Hamill v. Hamill
This text of 196 A.D.2d 481 (Hamill v. Hamill) is published on Counsel Stack Legal Research, covering Appellate Division of the Supreme Court of the State of New York primary law. Counsel Stack provides free access to over 12 million legal documents including statutes, case law, regulations, and constitutions.
Opinion
In an action to foreclose a mortgage, the defendant Joan Hamill appeals from an order and judgment (one paper) of the Supreme Court, Kings County (Bernstein, J.), entered January 4, 1991, which, inter alia, granted the plaintiff Peter Hamill’s motion to confirm a Referee’s report directing the sale of the subject property.
Ordered that the order and judgment is affirmed, with costs.
The defendant-appellant Joan Hamill’s main defense to the present action to foreclose a mortgage consists of a claim that the plaintiff mortgagee Peter Hamill conspired with his brother, her estranged husband, Denis Hamill, to defraud her. At a hearing before the Referee, the evidence established that Peter Hamill purchased the mortgage from the original mortgagee in August 1986, after Joan Hamill and her husband were four months delinquent in payment and the full amount of the mortgage had become due and payable. Peter Hamill testified that he had purchased the mortgage to protect Joan and Denis Hamill, who were involved in contested divorce proceedings, from imminent foreclosure. It was Peter Hamill’s understanding that he would be repaid the mortgage amount and other expenses when the property was sold.

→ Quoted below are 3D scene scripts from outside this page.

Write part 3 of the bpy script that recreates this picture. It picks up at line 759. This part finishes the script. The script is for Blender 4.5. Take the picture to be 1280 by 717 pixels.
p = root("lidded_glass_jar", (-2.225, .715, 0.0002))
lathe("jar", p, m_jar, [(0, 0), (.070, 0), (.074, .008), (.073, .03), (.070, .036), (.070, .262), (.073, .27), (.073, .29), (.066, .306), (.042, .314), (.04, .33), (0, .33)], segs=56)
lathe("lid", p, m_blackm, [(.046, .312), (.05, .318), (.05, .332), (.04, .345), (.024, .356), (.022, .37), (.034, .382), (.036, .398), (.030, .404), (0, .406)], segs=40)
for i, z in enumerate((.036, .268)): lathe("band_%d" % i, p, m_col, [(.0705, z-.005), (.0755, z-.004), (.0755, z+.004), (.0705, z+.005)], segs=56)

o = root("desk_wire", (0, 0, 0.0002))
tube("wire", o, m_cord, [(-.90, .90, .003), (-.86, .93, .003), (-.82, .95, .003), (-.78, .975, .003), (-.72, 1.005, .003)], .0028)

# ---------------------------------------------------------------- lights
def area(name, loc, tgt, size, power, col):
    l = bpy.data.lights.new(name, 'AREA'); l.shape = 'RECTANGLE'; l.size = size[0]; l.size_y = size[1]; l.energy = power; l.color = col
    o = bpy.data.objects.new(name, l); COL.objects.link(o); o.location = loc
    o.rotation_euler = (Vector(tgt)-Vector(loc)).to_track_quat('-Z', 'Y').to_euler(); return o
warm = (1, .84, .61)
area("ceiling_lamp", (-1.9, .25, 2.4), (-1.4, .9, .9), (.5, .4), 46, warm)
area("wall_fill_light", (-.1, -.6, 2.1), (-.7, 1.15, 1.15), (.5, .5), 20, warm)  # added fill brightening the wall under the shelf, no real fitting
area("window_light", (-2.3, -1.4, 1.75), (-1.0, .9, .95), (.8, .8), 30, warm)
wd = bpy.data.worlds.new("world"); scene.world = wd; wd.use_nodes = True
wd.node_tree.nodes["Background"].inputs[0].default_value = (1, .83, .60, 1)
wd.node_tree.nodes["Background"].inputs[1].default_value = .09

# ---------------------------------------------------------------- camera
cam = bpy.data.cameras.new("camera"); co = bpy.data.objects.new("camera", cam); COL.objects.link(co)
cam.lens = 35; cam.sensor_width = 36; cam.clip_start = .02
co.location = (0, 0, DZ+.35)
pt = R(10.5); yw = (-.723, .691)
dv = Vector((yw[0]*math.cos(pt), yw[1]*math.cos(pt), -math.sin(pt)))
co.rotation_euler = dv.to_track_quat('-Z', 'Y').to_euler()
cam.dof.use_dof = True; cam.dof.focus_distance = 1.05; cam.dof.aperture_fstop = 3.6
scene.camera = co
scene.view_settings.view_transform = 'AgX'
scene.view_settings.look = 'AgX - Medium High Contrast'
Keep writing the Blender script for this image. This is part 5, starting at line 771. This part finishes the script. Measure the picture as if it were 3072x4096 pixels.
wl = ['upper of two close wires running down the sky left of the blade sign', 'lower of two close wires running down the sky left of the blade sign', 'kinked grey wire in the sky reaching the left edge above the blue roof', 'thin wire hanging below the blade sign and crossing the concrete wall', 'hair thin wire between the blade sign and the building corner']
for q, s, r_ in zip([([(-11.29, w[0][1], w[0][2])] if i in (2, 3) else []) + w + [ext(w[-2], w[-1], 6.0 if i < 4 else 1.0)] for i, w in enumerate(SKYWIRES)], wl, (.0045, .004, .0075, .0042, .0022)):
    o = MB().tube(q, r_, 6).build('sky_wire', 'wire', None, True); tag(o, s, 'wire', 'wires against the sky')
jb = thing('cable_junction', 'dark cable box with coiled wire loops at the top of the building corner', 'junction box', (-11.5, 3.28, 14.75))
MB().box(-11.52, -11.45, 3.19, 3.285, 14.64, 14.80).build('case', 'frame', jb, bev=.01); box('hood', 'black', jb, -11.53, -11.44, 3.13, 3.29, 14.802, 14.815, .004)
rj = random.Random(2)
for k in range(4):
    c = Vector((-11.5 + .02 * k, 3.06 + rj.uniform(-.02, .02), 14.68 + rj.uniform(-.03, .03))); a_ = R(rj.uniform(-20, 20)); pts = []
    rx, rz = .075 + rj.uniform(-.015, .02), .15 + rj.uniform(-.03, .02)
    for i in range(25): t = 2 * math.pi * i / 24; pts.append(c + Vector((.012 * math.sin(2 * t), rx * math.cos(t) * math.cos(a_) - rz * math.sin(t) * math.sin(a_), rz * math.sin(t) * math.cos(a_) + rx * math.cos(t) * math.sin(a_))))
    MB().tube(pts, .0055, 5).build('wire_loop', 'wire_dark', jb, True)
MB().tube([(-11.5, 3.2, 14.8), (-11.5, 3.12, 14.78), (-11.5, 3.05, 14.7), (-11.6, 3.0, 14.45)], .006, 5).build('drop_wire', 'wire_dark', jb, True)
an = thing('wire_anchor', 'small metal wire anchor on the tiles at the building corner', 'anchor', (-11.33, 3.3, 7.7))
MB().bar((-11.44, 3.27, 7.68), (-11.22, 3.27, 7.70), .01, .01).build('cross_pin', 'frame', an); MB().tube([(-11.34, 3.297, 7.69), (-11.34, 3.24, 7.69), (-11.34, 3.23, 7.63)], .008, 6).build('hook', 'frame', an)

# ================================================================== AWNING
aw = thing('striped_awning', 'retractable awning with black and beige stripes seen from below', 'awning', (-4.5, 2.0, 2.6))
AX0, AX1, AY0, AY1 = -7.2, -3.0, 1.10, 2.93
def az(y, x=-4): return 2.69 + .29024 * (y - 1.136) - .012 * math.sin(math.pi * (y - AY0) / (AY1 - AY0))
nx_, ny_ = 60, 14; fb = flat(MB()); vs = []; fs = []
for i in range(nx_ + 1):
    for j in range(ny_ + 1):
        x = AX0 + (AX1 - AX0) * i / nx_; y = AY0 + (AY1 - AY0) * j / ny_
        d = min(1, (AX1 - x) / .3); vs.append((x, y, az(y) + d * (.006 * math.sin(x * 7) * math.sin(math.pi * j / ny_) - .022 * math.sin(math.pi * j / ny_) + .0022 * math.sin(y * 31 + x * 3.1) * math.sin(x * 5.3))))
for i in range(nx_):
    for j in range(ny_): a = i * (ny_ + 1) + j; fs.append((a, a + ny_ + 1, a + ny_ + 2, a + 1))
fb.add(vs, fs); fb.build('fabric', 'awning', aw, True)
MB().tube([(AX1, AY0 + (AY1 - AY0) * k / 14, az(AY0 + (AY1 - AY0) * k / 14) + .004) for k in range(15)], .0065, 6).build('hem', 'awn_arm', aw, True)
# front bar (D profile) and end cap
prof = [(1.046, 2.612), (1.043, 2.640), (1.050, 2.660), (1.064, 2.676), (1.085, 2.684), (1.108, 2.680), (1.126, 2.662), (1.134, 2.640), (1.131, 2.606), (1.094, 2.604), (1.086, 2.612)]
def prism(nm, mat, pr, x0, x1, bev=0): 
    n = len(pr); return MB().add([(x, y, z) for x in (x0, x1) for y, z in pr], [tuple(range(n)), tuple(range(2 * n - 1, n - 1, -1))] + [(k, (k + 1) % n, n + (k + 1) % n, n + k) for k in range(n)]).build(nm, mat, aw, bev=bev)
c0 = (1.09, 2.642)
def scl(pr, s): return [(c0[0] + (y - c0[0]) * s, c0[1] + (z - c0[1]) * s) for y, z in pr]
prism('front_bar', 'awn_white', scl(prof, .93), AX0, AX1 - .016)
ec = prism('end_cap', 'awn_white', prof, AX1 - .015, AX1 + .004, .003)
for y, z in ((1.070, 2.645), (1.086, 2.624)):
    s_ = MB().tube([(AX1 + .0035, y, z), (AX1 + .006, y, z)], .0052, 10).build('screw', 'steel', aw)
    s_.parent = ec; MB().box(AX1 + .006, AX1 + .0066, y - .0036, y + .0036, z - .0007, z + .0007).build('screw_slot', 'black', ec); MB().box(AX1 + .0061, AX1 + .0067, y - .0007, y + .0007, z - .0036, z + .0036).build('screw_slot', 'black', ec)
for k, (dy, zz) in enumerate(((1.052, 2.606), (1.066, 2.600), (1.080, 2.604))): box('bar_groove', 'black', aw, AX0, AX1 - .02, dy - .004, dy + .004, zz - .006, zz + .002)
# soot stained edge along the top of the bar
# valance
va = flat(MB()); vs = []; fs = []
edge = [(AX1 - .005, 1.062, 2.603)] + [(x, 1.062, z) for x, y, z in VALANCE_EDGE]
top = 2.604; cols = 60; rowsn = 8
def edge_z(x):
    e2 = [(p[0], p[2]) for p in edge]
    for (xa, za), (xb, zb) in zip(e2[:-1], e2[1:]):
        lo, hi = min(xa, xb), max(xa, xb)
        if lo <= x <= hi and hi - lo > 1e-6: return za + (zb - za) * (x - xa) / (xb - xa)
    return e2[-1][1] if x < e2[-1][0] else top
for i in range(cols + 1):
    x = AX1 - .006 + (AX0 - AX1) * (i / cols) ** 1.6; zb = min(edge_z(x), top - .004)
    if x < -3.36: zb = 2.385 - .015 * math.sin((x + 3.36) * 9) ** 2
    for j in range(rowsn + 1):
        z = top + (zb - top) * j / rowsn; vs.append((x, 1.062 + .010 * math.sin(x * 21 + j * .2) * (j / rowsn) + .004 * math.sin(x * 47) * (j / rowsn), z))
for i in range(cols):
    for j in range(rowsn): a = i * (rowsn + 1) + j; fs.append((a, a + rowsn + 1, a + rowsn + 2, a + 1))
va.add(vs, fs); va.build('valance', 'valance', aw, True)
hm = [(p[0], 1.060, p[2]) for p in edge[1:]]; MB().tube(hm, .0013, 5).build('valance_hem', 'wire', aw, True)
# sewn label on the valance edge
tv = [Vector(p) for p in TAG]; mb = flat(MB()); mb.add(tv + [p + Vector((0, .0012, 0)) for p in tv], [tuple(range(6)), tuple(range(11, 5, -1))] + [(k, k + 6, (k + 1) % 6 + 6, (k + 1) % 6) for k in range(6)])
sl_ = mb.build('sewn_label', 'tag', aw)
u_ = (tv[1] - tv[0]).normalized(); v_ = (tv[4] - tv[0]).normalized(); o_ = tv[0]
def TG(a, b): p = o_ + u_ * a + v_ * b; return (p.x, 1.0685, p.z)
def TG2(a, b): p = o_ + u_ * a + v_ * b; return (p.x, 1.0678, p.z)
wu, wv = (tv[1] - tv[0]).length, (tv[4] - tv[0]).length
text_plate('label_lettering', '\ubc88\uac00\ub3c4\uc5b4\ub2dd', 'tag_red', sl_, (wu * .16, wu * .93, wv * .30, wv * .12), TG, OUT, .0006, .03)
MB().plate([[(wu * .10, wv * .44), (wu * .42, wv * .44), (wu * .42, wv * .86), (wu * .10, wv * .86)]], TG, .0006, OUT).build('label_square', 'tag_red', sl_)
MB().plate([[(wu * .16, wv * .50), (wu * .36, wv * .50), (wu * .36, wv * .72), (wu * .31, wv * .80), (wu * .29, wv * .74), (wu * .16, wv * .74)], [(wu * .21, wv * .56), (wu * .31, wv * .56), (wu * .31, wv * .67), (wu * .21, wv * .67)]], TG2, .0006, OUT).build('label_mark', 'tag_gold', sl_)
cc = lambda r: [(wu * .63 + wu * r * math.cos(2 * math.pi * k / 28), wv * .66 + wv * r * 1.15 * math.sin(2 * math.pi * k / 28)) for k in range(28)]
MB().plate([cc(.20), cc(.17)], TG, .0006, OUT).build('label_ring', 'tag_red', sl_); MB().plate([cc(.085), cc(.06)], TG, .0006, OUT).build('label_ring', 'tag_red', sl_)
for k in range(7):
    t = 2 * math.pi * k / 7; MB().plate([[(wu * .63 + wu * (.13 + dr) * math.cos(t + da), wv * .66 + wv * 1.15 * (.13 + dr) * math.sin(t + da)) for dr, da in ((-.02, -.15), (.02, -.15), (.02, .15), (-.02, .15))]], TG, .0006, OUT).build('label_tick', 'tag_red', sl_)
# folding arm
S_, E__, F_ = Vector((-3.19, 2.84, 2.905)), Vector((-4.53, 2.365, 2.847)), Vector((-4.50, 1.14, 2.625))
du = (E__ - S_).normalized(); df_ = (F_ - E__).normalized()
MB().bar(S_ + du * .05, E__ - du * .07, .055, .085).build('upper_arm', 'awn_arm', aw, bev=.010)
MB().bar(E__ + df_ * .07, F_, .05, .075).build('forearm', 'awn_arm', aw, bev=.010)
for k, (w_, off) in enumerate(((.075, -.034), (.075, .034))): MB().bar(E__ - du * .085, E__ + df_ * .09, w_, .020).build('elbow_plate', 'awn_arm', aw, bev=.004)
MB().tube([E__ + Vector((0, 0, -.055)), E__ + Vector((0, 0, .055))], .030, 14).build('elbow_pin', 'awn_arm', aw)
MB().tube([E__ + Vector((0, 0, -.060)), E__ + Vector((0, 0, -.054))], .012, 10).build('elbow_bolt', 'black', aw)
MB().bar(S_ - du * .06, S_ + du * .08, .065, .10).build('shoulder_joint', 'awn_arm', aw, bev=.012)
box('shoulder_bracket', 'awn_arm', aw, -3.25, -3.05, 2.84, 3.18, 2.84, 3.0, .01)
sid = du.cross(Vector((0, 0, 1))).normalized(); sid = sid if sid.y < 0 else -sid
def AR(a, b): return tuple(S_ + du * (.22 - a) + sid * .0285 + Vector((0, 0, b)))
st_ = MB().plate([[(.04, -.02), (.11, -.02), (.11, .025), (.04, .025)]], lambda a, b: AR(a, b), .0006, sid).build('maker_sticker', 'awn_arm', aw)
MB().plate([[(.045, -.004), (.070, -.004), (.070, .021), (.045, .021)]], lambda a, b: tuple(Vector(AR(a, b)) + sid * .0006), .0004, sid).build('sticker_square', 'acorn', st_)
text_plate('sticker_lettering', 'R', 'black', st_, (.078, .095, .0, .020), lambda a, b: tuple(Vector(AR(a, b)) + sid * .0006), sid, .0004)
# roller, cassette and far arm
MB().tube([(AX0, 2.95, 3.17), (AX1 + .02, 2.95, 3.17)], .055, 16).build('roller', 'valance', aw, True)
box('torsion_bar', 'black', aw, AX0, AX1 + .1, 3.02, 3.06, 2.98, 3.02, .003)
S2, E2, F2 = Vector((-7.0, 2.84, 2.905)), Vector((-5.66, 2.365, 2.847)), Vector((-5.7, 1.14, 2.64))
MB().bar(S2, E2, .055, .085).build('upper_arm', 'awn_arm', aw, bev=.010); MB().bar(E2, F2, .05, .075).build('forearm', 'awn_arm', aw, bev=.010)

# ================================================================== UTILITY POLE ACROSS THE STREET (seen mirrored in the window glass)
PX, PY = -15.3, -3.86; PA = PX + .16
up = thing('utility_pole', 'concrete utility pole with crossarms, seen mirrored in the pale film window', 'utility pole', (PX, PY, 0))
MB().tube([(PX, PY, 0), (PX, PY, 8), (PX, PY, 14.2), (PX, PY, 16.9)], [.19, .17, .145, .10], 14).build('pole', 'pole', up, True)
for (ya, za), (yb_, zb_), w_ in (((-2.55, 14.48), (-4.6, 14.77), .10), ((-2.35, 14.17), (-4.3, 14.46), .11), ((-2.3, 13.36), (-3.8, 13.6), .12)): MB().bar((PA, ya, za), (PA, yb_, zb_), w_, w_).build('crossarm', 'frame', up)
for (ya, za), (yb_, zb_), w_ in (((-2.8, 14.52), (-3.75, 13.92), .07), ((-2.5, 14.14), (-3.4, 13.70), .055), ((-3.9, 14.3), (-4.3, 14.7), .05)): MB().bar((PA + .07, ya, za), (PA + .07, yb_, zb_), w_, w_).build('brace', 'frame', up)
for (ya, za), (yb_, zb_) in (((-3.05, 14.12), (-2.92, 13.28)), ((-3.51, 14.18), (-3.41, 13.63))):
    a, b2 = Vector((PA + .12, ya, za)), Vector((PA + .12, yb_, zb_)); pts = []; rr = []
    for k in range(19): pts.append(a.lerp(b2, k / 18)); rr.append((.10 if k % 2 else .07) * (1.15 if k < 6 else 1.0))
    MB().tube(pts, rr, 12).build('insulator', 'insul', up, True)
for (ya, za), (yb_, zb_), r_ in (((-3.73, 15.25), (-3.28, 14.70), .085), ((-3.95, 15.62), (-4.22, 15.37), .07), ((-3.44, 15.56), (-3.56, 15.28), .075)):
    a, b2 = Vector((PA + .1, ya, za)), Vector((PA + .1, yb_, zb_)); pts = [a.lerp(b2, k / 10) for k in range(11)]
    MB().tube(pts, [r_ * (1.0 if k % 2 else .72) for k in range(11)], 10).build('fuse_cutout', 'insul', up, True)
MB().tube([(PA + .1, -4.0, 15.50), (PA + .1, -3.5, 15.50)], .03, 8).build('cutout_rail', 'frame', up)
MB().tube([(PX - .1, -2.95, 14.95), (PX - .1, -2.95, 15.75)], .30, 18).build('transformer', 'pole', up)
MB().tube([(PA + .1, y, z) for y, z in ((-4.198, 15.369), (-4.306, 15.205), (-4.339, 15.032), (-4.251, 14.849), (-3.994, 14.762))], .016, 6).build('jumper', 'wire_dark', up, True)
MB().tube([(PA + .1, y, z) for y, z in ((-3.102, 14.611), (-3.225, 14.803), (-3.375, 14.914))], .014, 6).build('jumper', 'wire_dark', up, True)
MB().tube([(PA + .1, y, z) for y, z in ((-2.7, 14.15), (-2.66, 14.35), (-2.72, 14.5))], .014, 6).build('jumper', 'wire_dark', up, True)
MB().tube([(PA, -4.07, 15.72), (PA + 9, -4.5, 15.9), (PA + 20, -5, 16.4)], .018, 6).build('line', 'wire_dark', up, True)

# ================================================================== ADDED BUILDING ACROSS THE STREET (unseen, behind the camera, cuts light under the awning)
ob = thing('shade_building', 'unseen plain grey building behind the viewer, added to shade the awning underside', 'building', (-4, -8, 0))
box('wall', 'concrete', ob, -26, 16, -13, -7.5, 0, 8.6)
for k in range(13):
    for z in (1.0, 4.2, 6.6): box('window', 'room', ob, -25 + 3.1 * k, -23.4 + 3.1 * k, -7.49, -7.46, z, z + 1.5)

Peter Hamill commenced this action to foreclose the mortgage one year after the assignment of the mortgage to him because Joan and Denis Hamill continued to fail to make payments. While there was evidence that Denis Hamill owed Peter Hamill prior debts separate from the mortgage, and that he repaid these loans to the mortgagee subsequent to the assignment, there was no evidentiary proof to support the position that Peter Hamill or his accountant ever participated in a “scheme” to defraud Joan Hamill (see, Scappaticci v Willet, 173 AD2d 533).
We have considered the appellant’s remaining contentions and find them to be without merit. Thompson, J. P., Rosenblatt, Miller and Pizzuto, JJ., concur.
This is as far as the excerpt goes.